> **Written instruction**: Pictures stay out of the copy; restate everything else in the material exactly.

=====

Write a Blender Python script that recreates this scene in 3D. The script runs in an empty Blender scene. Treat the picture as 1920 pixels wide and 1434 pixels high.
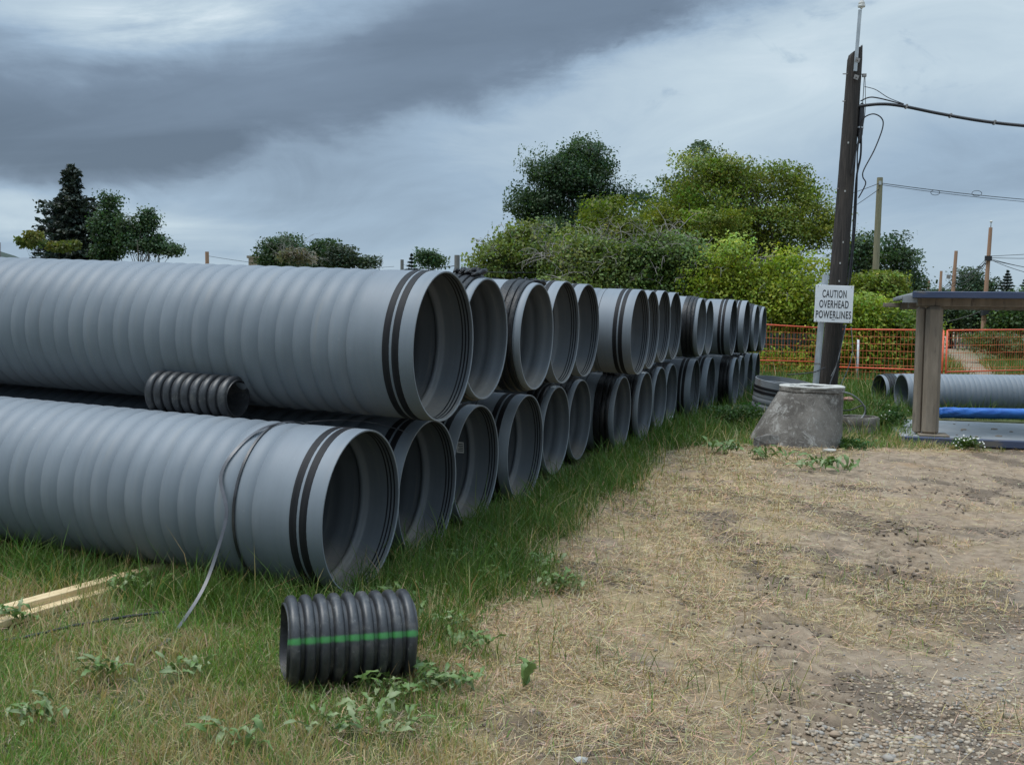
import bpy, math, random
import numpy as np
from mathutils import Vector, Matrix, Euler

scene = bpy.context.scene
COL = scene.collection
R = math.radians

# ------------------------------------------------------------------ camera
cam_d = bpy.data.cameras.new("camera")
cam = bpy.data.objects.new("camera", cam_d)
COL.objects.link(cam)
cam_d.sensor_width = 36.0
cam_d.sensor_fit = 'HORIZONTAL'
cam_d.lens = 35.72
cam_d.clip_start = 0.05
cam_d.clip_end = 6000
cam.location = (0, 0, 1.70)
cam.rotation_euler = (Euler((math.pi / 2 - 0.06047, 0, 0)).to_matrix() @ Matrix.Rotation(0.0150, 3, 'Z')).to_euler()
scene.camera = cam

# ------------------------------------------------------------------ node expression helper
class X:
    """a float socket in a node tree, with arithmetic"""
    def __init__(s, nt, v): s.nt, s.v = nt, v
    def _m(s, op, *a, clamp=False):
        n = s.nt.nodes.new('ShaderNodeMath'); n.operation = op; n.use_clamp = clamp
        for i, q in enumerate((s,) + a):
            q = q.v if isinstance(q, X) else q
            if isinstance(q, (int, float)): n.inputs[i].default_value = q
            else: s.nt.links.new(q, n.inputs[i])
        return X(s.nt, n.outputs[0])
    def __add__(s, o): return s._m('ADD', o)
    __radd__ = __add__
    def __mul__(s, o): return s._m('MULTIPLY', o)
    __rmul__ = __mul__
    def __sub__(s, o): return s._m('SUBTRACT', o)
    def __rsub__(s, o): return (s * -1.0) + o
    def __truediv__(s, o): return s._m('DIVIDE', o)
    def clamp(s): return s._m('ADD', 0.0, clamp=True)
    def max(s, o): return s._m('MAXIMUM', o)
    def min(s, o): return s._m('MINIMUM', o)
    def abs(s): return s._m('ABSOLUTE')
    def pow(s, o): return s._m('POWER', o)
    def sm(s, a, b):
        n = s.nt.nodes.new('ShaderNodeMapRange'); n.interpolation_type = 'SMOOTHSTEP'
        s.nt.links.new(s.v, n.inputs['Value'])
        n.inputs['From Min'].default_value = a; n.inputs['From Max'].default_value = b
        return X(s.nt, n.outputs[0])

def combine(nt, x, y, z):
    n = nt.nodes.new('ShaderNodeCombineXYZ')
    for i, q in enumerate((x, y, z)):
        if isinstance(q, X): nt.links.new(q.v, n.inputs[i])
        else: n.inputs[i].default_value = q
    return n.outputs[0]

def noise(nt, vec, scale, detail=4, rough=0.55, dist=0.0, out=0):
    n = nt.nodes.new('ShaderNodeTexNoise')
    if vec is not None: nt.links.new(vec, n.inputs['Vector'])
    n.inputs['Scale'].default_value = scale; n.inputs['Detail'].default_value = detail
    n.inputs['Roughness'].default_value = rough; n.inputs['Distortion'].default_value = dist
    return X(nt, n.outputs[0])

def ramp(nt, fac, stops):
    n = nt.nodes.new('ShaderNodeValToRGB'); nt.links.new(fac.v, n.inputs[0])
    el = n.color_ramp.elements
    while len(el) < len(stops): el.new(0.5)
    for e, (p, c) in zip(el, stops): e.position = p; e.color = (*c, 1)
    return n.outputs[0]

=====

> **Reply**:
Write a Blender Python script that recreates this scene in 3D. The script runs in an empty Blender scene. Treat the picture as 1920 pixels wide and 1434 pixels high.
import bpy, math, random
import numpy as np
from mathutils import Vector, Matrix, Euler

scene = bpy.context.scene
COL = scene.collection
R = math.radians

# ------------------------------------------------------------------ camera
cam_d = bpy.data.cameras.new("camera")
cam = bpy.data.objects.new("camera", cam_d)
COL.objects.link(cam)
cam_d.sensor_width = 36.0
cam_d.sensor_fit = 'HORIZONTAL'
cam_d.lens = 35.72
cam_d.clip_start = 0.05
cam_d.clip_end = 6000
cam.location = (0, 0, 1.70)
cam.rotation_euler = (Euler((math.pi / 2 - 0.06047, 0, 0)).to_matrix() @ Matrix.Rotation(0.0150, 3, 'Z')).to_euler()
scene.camera = cam

# ------------------------------------------------------------------ node expression helper
class X:
    """a float socket in a node tree, with arithmetic"""
    def __init__(s, nt, v): s.nt, s.v = nt, v
    def _m(s, op, *a, clamp=False):
        n = s.nt.nodes.new('ShaderNodeMath'); n.operation = op; n.use_clamp = clamp
        for i, q in enumerate((s,) + a):
            q = q.v if isinstance(q, X) else q
            if isinstance(q, (int, float)): n.inputs[i].default_value = q
            else: s.nt.links.new(q, n.inputs[i])
        return X(s.nt, n.outputs[0])
    def __add__(s, o): return s._m('ADD', o)
    __radd__ = __add__
    def __mul__(s, o): return s._m('MULTIPLY', o)
    __rmul__ = __mul__
    def __sub__(s, o): return s._m('SUBTRACT', o)
    def __rsub__(s, o): return (s * -1.0) + o
    def __truediv__(s, o): return s._m('DIVIDE', o)
    def clamp(s): return s._m('ADD', 0.0, clamp=True)
    def max(s, o): return s._m('MAXIMUM', o)
    def min(s, o): return s._m('MINIMUM', o)
    def abs(s): return s._m('ABSOLUTE')
    def pow(s, o): return s._m('POWER', o)
    def sm(s, a, b):
        n = s.nt.nodes.new('ShaderNodeMapRange'); n.interpolation_type = 'SMOOTHSTEP'
        s.nt.links.new(s.v, n.inputs['Value'])
        n.inputs['From Min'].default_value = a; n.inputs['From Max'].default_value = b
        return X(s.nt, n.outputs[0])

def combine(nt, x, y, z):
    n = nt.nodes.new('ShaderNodeCombineXYZ')
    for i, q in enumerate((x, y, z)):
        if isinstance(q, X): nt.links.new(q.v, n.inputs[i])
        else: n.inputs[i].default_value = q
    return n.outputs[0]

def noise(nt, vec, scale, detail=4, rough=0.55, dist=0.0, out=0):
    n = nt.nodes.new('ShaderNodeTexNoise')
    if vec is not None: nt.links.new(vec, n.inputs['Vector'])
    n.inputs['Scale'].default_value = scale; n.inputs['Detail'].default_value = detail
    n.inputs['Roughness'].default_value = rough; n.inputs['Distortion'].default_value = dist
    return X(nt, n.outputs[0])

def ramp(nt, fac, stops):
    n = nt.nodes.new('ShaderNodeValToRGB'); nt.links.new(fac.v, n.inputs[0])
    el = n.color_ramp.elements
    while len(el) < len(stops): el.new(0.5)
    for e, (p, c) in zip(el, stops): e.position = p; e.color = (*c, 1)
    return n.outputs[0]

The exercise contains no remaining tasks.